◆ **What to produce**
Transcribe the listing word for word.

◆ **Provided records**
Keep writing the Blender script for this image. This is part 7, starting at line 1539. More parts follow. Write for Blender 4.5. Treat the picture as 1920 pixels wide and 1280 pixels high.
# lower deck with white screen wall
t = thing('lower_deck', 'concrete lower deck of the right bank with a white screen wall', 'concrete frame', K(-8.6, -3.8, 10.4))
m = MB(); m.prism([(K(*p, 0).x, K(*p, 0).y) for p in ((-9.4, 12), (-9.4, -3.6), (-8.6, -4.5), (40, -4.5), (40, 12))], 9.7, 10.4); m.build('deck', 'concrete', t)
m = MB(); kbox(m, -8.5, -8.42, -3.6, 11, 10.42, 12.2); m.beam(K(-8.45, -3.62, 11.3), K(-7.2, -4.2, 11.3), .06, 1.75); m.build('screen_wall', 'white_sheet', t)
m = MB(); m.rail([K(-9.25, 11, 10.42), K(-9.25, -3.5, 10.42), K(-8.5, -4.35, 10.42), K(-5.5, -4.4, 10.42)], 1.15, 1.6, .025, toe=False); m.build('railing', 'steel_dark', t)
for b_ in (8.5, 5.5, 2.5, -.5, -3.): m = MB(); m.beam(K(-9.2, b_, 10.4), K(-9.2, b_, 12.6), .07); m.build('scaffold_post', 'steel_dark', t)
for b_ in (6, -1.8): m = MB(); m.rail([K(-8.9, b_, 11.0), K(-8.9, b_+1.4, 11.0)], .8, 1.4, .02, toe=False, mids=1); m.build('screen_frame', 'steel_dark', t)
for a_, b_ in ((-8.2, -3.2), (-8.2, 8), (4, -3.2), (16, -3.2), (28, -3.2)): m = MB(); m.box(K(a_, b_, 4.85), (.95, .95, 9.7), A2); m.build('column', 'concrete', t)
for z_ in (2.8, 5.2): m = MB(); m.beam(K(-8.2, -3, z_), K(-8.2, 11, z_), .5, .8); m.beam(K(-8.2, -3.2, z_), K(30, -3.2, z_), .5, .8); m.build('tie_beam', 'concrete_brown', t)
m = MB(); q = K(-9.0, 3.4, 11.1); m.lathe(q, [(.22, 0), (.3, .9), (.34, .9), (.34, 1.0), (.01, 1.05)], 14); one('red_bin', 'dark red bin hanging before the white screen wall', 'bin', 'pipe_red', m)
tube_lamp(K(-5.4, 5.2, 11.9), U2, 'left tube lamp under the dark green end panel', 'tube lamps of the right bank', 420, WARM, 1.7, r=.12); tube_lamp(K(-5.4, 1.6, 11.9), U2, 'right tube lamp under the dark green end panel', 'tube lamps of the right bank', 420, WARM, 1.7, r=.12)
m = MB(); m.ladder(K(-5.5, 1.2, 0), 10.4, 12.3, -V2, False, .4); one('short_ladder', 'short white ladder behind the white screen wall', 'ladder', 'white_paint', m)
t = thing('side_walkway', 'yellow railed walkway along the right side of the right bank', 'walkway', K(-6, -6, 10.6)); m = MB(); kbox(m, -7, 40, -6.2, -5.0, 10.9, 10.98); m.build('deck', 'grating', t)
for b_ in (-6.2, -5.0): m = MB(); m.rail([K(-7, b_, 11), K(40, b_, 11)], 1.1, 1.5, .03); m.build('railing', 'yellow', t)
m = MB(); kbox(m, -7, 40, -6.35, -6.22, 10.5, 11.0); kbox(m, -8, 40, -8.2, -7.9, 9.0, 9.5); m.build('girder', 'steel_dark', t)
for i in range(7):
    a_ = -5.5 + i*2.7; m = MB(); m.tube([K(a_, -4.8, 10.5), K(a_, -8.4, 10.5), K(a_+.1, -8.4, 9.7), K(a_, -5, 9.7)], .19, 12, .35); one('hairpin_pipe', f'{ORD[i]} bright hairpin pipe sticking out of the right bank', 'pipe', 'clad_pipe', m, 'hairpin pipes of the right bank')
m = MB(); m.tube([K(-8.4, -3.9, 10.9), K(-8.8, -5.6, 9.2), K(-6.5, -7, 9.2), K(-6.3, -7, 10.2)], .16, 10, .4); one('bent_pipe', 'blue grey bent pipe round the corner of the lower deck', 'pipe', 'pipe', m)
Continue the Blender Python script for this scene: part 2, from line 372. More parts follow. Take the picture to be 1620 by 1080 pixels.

◆ **Correct answer**
Keep writing the Blender script for this image. This is part 7, starting at line 1539. More parts follow. Write for Blender 4.5. Treat the picture as 1920 pixels wide and 1280 pixels high.
# lower deck with white screen wall
t = thing('lower_deck', 'concrete lower deck of the right bank with a white screen wall', 'concrete frame', K(-8.6, -3.8, 10.4))
m = MB(); m.prism([(K(*p, 0).x, K(*p, 0).y) for p in ((-9.4, 12), (-9.4, -3.6), (-8.6, -4.5), (40, -4.5), (40, 12))], 9.7, 10.4); m.build('deck', 'concrete', t)
m = MB(); kbox(m, -8.5, -8.42, -3.6, 11, 10.42, 12.2); m.beam(K(-8.45, -3.62, 11.3), K(-7.2, -4.2, 11.3), .06, 1.75); m.build('screen_wall', 'white_sheet', t)
m = MB(); m.rail([K(-9.25, 11, 10.42), K(-9.25, -3.5, 10.42), K(-8.5, -4.35, 10.42), K(-5.5, -4.4, 10.42)], 1.15, 1.6, .025, toe=False); m.build('railing', 'steel_dark', t)
for b_ in (8.5, 5.5, 2.5, -.5, -3.): m = MB(); m.beam(K(-9.2, b_, 10.4), K(-9.2, b_, 12.6), .07); m.build('scaffold_post', 'steel_dark', t)
for b_ in (6, -1.8): m = MB(); m.rail([K(-8.9, b_, 11.0), K(-8.9, b_+1.4, 11.0)], .8, 1.4, .02, toe=False, mids=1); m.build('screen_frame', 'steel_dark', t)
for a_, b_ in ((-8.2, -3.2), (-8.2, 8), (4, -3.2), (16, -3.2), (28, -3.2)): m = MB(); m.box(K(a_, b_, 4.85), (.95, .95, 9.7), A2); m.build('column', 'concrete', t)
for z_ in (2.8, 5.2): m = MB(); m.beam(K(-8.2, -3, z_), K(-8.2, 11, z_), .5, .8); m.beam(K(-8.2, -3.2, z_), K(30, -3.2, z_), .5, .8); m.build('tie_beam', 'concrete_brown', t)
m = MB(); q = K(-9.0, 3.4, 11.1); m.lathe(q, [(.22, 0), (.3, .9), (.34, .9), (.34, 1.0), (.01, 1.05)], 14); one('red_bin', 'dark red bin hanging before the white screen wall', 'bin', 'pipe_red', m)
tube_lamp(K(-5.4, 5.2, 11.9), U2, 'left tube lamp under the dark green end panel', 'tube lamps of the right bank', 420, WARM, 1.7, r=.12); tube_lamp(K(-5.4, 1.6, 11.9), U2, 'right tube lamp under the dark green end panel', 'tube lamps of the right bank', 420, WARM, 1.7, r=.12)
m = MB(); m.ladder(K(-5.5, 1.2, 0), 10.4, 12.3, -V2, False, .4); one('short_ladder', 'short white ladder behind the white screen wall', 'ladder', 'white_paint', m)
t = thing('side_walkway', 'yellow railed walkway along the right side of the right bank', 'walkway', K(-6, -6, 10.6)); m = MB(); kbox(m, -7, 40, -6.2, -5.0, 10.9, 10.98); m.build('deck', 'grating', t)
for b_ in (-6.2, -5.0): m = MB(); m.rail([K(-7, b_, 11), K(40, b_, 11)], 1.1, 1.5, .03); m.build('railing', 'yellow', t)
m = MB(); kbox(m, -7, 40, -6.35, -6.22, 10.5, 11.0); kbox(m, -8, 40, -8.2, -7.9, 9.0, 9.5); m.build('girder', 'steel_dark', t)
for i in range(7):
    a_ = -5.5 + i*2.7; m = MB(); m.tube([K(a_, -4.8, 10.5), K(a_, -8.4, 10.5), K(a_+.1, -8.4, 9.7), K(a_, -5, 9.7)], .19, 12, .35); one('hairpin_pipe', f'{ORD[i]} bright hairpin pipe sticking out of the right bank', 'pipe', 'clad_pipe', m, 'hairpin pipes of the right bank')
m = MB(); m.tube([K(-8.4, -3.9, 10.9), K(-8.8, -5.6, 9.2), K(-6.5, -7, 9.2), K(-6.3, -7, 10.2)], .16, 10, .4); one('bent_pipe', 'blue grey bent pipe round the corner of the lower deck', 'pipe', 'pipe', m)
Continue the Blender Python script for this scene: part 2, from line 372. More parts follow. Take the picture to be 1620 by 1080 pixels.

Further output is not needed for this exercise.